## What this task involves
Leave out the pictures and print only the lines from the one with "Model this scene" through the one with "S.camera = co", exactly as they are.

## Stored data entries
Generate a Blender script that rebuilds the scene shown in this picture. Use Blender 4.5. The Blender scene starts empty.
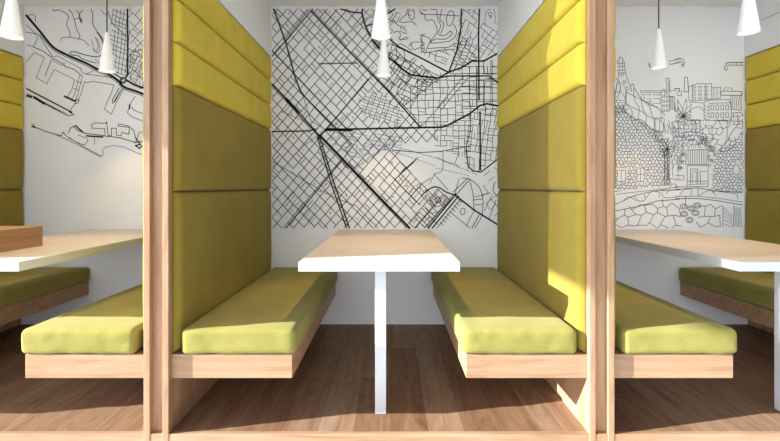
import bpy, bmesh, math, random
from mathutils import Vector, Matrix, noise

S = bpy.context.scene
COL = S.collection
PI = math.pi

# ------------------------------------------------------------------ camera, world, sun
F = 440.0                     # focal length in pixels of the 780 px wide picture
VX, VY = 391.0, 188.0         # where the straight-ahead direction lands in the picture
H = 1.077                     # camera height over the booth floor
cam_d = bpy.data.cameras.new('camera')
cam = bpy.data.objects.new('camera', cam_d)
COL.objects.link(cam)
cam.location = (0, 0, H)
cam.rotation_euler = (PI / 2, 0, 0)
cam_d.sensor_width = 36
cam_d.lens = 36 * F / 780
cam_d.shift_x = -(VX - 390) / 780
cam_d.shift_y = -(220.5 - VY) / 780
cam_d.clip_start = 0.05
S.camera = cam

w = bpy.data.worlds.new('daylight')
S.world = w
w.use_nodes = True
wt = w.node_tree
wb = wt.nodes['Background']
# hazy sky: bright band over the horizon, strongest on the window side, dimmer overhead
tc = wt.nodes.new('ShaderNodeTexCoord')
dp = wt.nodes.new('ShaderNodeVectorMath')
dp.operation = 'DOT_PRODUCT'
dp.inputs[1].default_value = Vector((-0.93, -0.36, 0.0)).normalized()
wt.links.new(tc.outputs['Generated'], dp.inputs[0])
sx = wt.nodes.new('ShaderNodeSeparateXYZ')
wt.links.new(tc.outputs['Generated'], sx.inputs[0])
def wramp(src, stops):
    wr = wt.nodes.new('ShaderNodeValToRGB')
    for i, (p, c) in enumerate(stops):
        e = wr.color_ramp.elements[i] if i < 2 else wr.color_ramp.elements.new(p)
        e.position = p
        e.color = (*c, 1)
    wt.links.new(src, wr.inputs[0])
    return wr.outputs[0]
zz = wt.nodes.new('ShaderNodeMath')
zz.operation = 'MULTIPLY_ADD'
zz.inputs[1].default_value = 0.5
zz.inputs[2].default_value = 0.5
wt.links.new(sx.outputs[2], zz.inputs[0])
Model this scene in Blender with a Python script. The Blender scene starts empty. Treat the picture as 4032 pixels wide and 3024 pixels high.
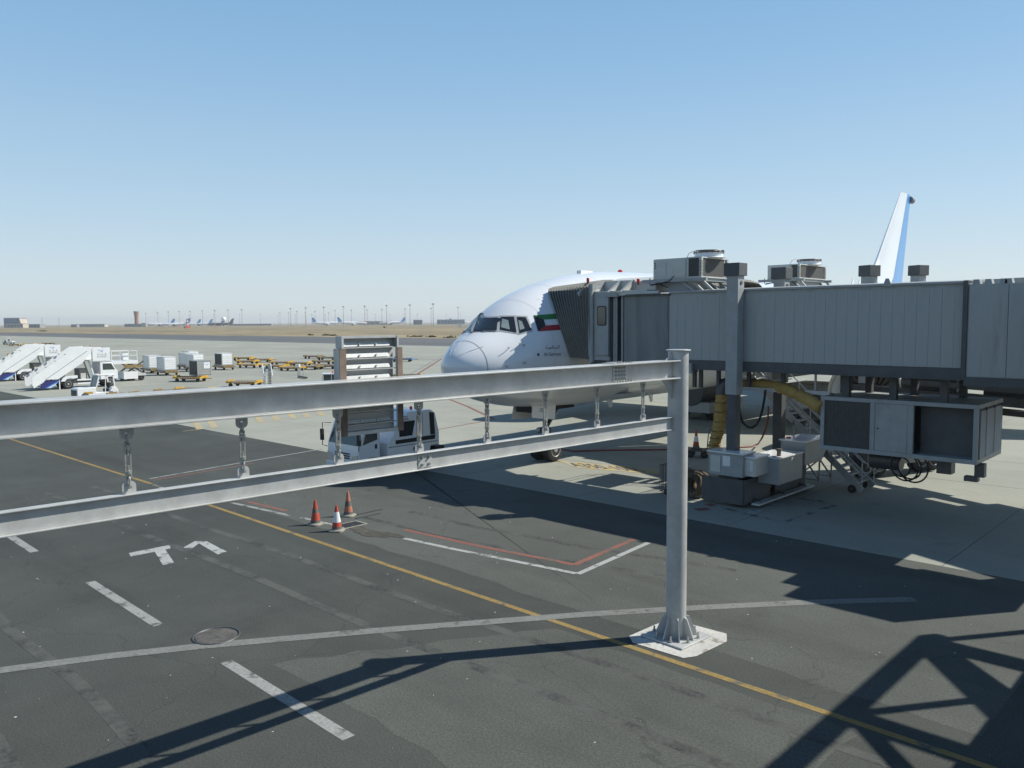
import bpy, bmesh, math, random
from mathutils import Vector, Matrix
from mathutils.bvhtree import BVHTree
R = math.radians
rnd = random.Random(7)
S = bpy.context.scene
COL = S.collection

# ------------------------------------------------------------------ camera, sky, sun, exposure
F, PW, PH, CH = 3200.0, 4032, 3024, 6.2
PITCH, ROLL, YAW = math.atan((1512 - 1266) / F), R(0.4), R(43.6)
fw = Vector((-math.sin(YAW) * math.cos(PITCH), math.cos(YAW) * math.cos(PITCH), -math.sin(PITCH)))
r0 = Vector((math.cos(YAW), math.sin(YAW), 0)); u0 = r0.cross(fw)
rt = r0 * math.cos(ROLL) - u0 * math.sin(ROLL); up = r0 * math.sin(ROLL) + u0 * math.cos(ROLL)
EYE = Vector((0, 0, CH))
cam = bpy.data.cameras.new('camera'); co = bpy.data.objects.new('camera', cam); COL.objects.link(co)
cam.sensor_width = 36.0; cam.sensor_fit = 'HORIZONTAL'; cam.lens = F / PW * 36.0
cam.clip_start = 0.05; cam.clip_end = 30000
m = Matrix((rt, up, -fw)).transposed().to_4x4(); m.translation = EYE; co.matrix_world = m
S.camera = co

SUN_EL = R(44); SUN_H = Vector((0.573, 0.82, 0)).normalized()
w = bpy.data.worlds.new('World'); S.world = w; w.use_nodes = True
nt = w.node_tree; nt.nodes.clear()
sky = nt.nodes.new('ShaderNodeTexSky'); sky.sky_type = 'NISHITA'; sky.sun_disc = False
sky.sun_elevation = SUN_EL; sky.sun_rotation = math.atan2(SUN_H.x, SUN_H.y)
sky.altitude = 0; sky.air_density = 1.0; sky.dust_density = 0.3; sky.ozone_density = 2.0
# clear desert sky: the Nishita blue whitened towards the horizon by dust, the same all the way round
tcw = nt.nodes.new('ShaderNodeTexCoord'); sxw = nt.nodes.new('ShaderNodeSeparateXYZ'); nt.links.new(tcw.outputs['Generated'], sxw.inputs[0])
rmp = nt.nodes.new('ShaderNodeValToRGB'); nt.links.new(sxw.outputs[2], rmp.inputs[0]); e = rmp.color_ramp.elements
SKY = ((0.0, (0.66, 0.74, 0.78)), (0.05, (0.61, 0.73, 0.81)), (0.14, (0.47, 0.66, 0.82)), (0.28, (0.30, 0.525, 0.775)), (0.40, (0.21, 0.425, 0.70)), (0.60, (0.10, 0.225, 0.44)), (1.0, (0.035, 0.095, 0.24)))
while len(e) < len(SKY): e.new(0.5)
for el_, (p_, c_) in zip(e, SKY): el_.position = p_; el_.color = (*c_, 1)
scw = nt.nodes.new('ShaderNodeVectorMath'); scw.operation = 'SCALE'; scw.inputs['Scale'].default_value = 1 / 0.15; nt.links.new(rmp.outputs[0], scw.inputs[0])
mxw = nt.nodes.new('ShaderNodeMix'); mxw.data_type = 'RGBA'; mxw.inputs['Factor'].default_value = 0.85
nt.links.new(sky.outputs[0], mxw.inputs['A']); nt.links.new(scw.outputs[0], mxw.inputs['B'])
bg = nt.nodes.new('ShaderNodeBackground'); bg.inputs['Strength'].default_value = 0.12
wo = nt.nodes.new('ShaderNodeOutputWorld')
nt.links.new(mxw.outputs['Result'], bg.inputs[0]); nt.links.new(bg.outputs[0], wo.inputs[0])
sl = bpy.data.lights.new('sun', 'SUN'); sl.energy = 5.0; sl.angle = R(0.53); sl.color = (1, 0.965, 0.87)
so = bpy.data.objects.new('sun', sl); COL.objects.link(so)
sd = SUN_H * math.cos(SUN_EL) + Vector((0, 0, math.sin(SUN_EL)))
so.rotation_euler = sd.to_track_quat('Z', 'Y').to_euler(); so.location = (20, 20, 60)
S.view_settings.view_transform = 'Standard'; S.view_settings.look = 'None'
S.view_settings.exposure = 0.3; S.view_settings.gamma = 1.0; S.view_settings.use_curve_mapping = False
S.render.engine = 'CYCLES'
S.cycles.max_bounces = 8; S.cycles.volume_bounces = 0; S.cycles.transparent_max_bounces = 8

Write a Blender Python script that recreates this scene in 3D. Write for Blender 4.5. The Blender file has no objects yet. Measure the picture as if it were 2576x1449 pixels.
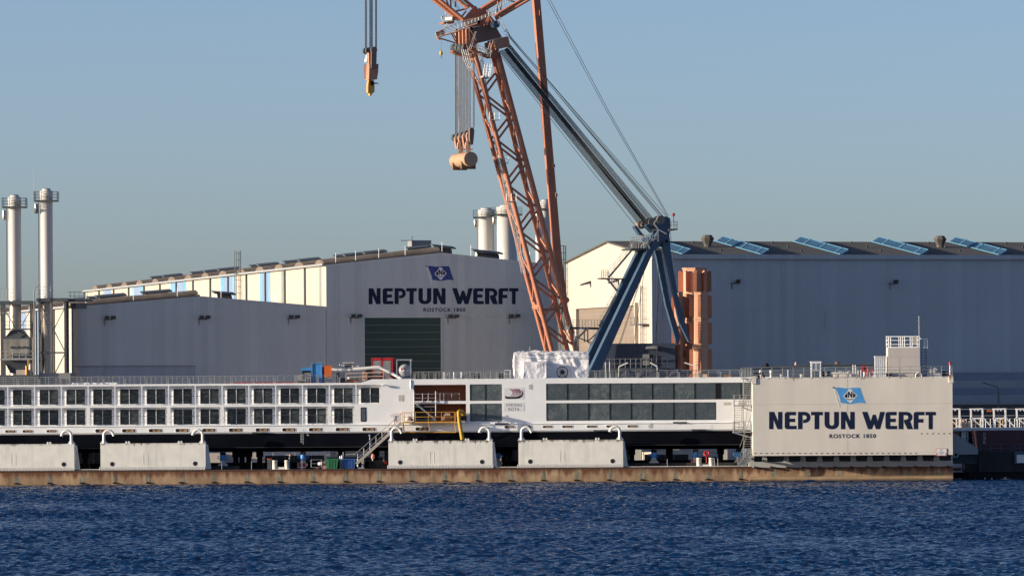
import bpy, math, random
import numpy as np
from mathutils import Vector, Matrix, geometry
random.seed(7)
rad = math.radians
SC = bpy.context.scene
# ------------------------------------------------------------------ camera
F, HZ, CX, ROLL, HC = 13745.0, 1009.0, 1288.0, 0.006, 10.0
cam = bpy.data.cameras.new('camera'); camo = bpy.data.objects.new('camera', cam)
SC.collection.objects.link(camo); SC.camera = camo
cam.sensor_fit = 'HORIZONTAL'; cam.sensor_width = 36.0
cam.lens = 36.0 * F / 2576.0
cam.shift_y = (HZ - 724.5) / 2576.0
cam.clip_start = 1.0; cam.clip_end = 9000.0
camo.matrix_world = Matrix.Translation((0, 0, HC)) @ Matrix.Rotation(rad(90), 4, 'X') @ Matrix.Rotation(-ROLL, 4, 'Z')
# ------------------------------------------------------------------ sky, sun, exposure
ALPHA, ELEV = 13.6, 9.5          # sun: left of the view, a little in front of the facades
world = bpy.data.worlds.new('World'); SC.world = world; world.use_nodes = True
wn = world.node_tree.nodes; wl = world.node_tree.links
sky = wn.new('ShaderNodeTexSky'); sky.sky_type = 'NISHITA'; sky.sun_disc = False
sky.sun_elevation = rad(ELEV); sky.sun_rotation = rad(270 - ALPHA)
sky.air_density = .55; sky.dust_density = 1.15; sky.ozone_density = 2.1; sky.altitude = 0
bg = wn['Background']; bg.inputs['Strength'].default_value = 0.123
wb = wn.new('ShaderNodeMix'); wb.data_type = 'RGBA'; wb.blend_type = 'MULTIPLY'; wb.inputs[0].default_value = 1.0; wb.inputs[7].default_value = (1.03, .945, .94, 1)
wl.new(sky.outputs[0], wb.inputs[6]); wl.new(wb.outputs[2], bg.inputs[0])
sun = bpy.data.lights.new('sun', 'SUN'); sun.energy = 5.0; sun.angle = rad(0.5); sun.color = (1.0, 0.865, 0.66)
suno = bpy.data.objects.new('sun', sun); SC.collection.objects.link(suno)
sdir = Vector((-math.cos(rad(ALPHA)) * math.cos(rad(ELEV)), -math.sin(rad(ALPHA)) * math.cos(rad(ELEV)), math.sin(rad(ELEV))))
suno.rotation_euler = sdir.to_track_quat('Z', 'Y').to_euler()
SC.view_settings.view_transform = 'Standard'; SC.view_settings.look = 'None'
SC.view_settings.exposure = 0.60; SC.view_settings.gamma = 1.0
# ------------------------------------------------------------------ helpers
def P(vx, vy, Y):
    """point at depth Y seen at (vx, vy)"""
    dx, dy = vx - CX, vy - HZ
    return Vector(((dx - ROLL * dy) * Y / F, Y, HC - (dy + ROLL * dx) * Y / F))
SS = 1.164596
def Q(sx, sy, Y): return P(sx / SS, sy / SS, Y)
def QX(sx, Y): return (sx / SS - CX) * Y / F
def ray(sx, sy): return Q(sx, sy, 1.0) - Vector((0, 0, HC))
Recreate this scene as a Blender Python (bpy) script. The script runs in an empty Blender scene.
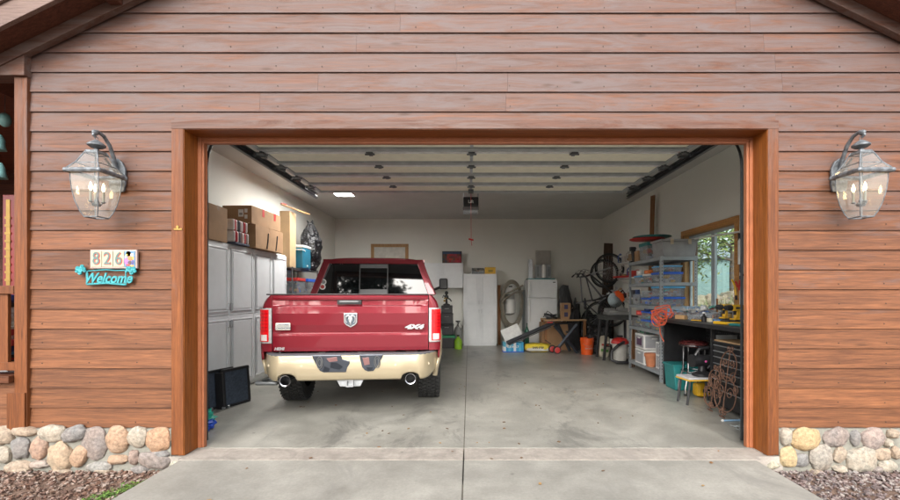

## Correct response
Model this scene in Blender with a Python script. The Blender scene starts empty. Treat the picture as 4032 pixels wide and 3024 pixels high.
import bpy, bmesh, math, random
from mathutils import Vector, Matrix
from mathutils.bvhtree import BVHTree
R = math.radians
rnd = random.Random(7)
S = bpy.context.scene
COL = S.collection

# ------------------------------------------------------------------ camera, sky, sun, exposure
F, PW, PH, CH = 3200.0, 4032, 3024, 6.2
PITCH, ROLL, YAW = math.atan((1512 - 1266) / F), R(0.4), R(43.6)
fw = Vector((-math.sin(YAW) * math.cos(PITCH), math.cos(YAW) * math.cos(PITCH), -math.sin(PITCH)))
r0 = Vector((math.cos(YAW), math.sin(YAW), 0)); u0 = r0.cross(fw)
rt = r0 * math.cos(ROLL) - u0 * math.sin(ROLL); up = r0 * math.sin(ROLL) + u0 * math.cos(ROLL)
EYE = Vector((0, 0, CH))
cam = bpy.data.cameras.new('camera'); co = bpy.data.objects.new('camera', cam); COL.objects.link(co)
cam.sensor_width = 36.0; cam.sensor_fit = 'HORIZONTAL'; cam.lens = F / PW * 36.0
cam.clip_start = 0.05; cam.clip_end = 30000
m = Matrix((rt, up, -fw)).transposed().to_4x4(); m.translation = EYE; co.matrix_world = m
S.camera = co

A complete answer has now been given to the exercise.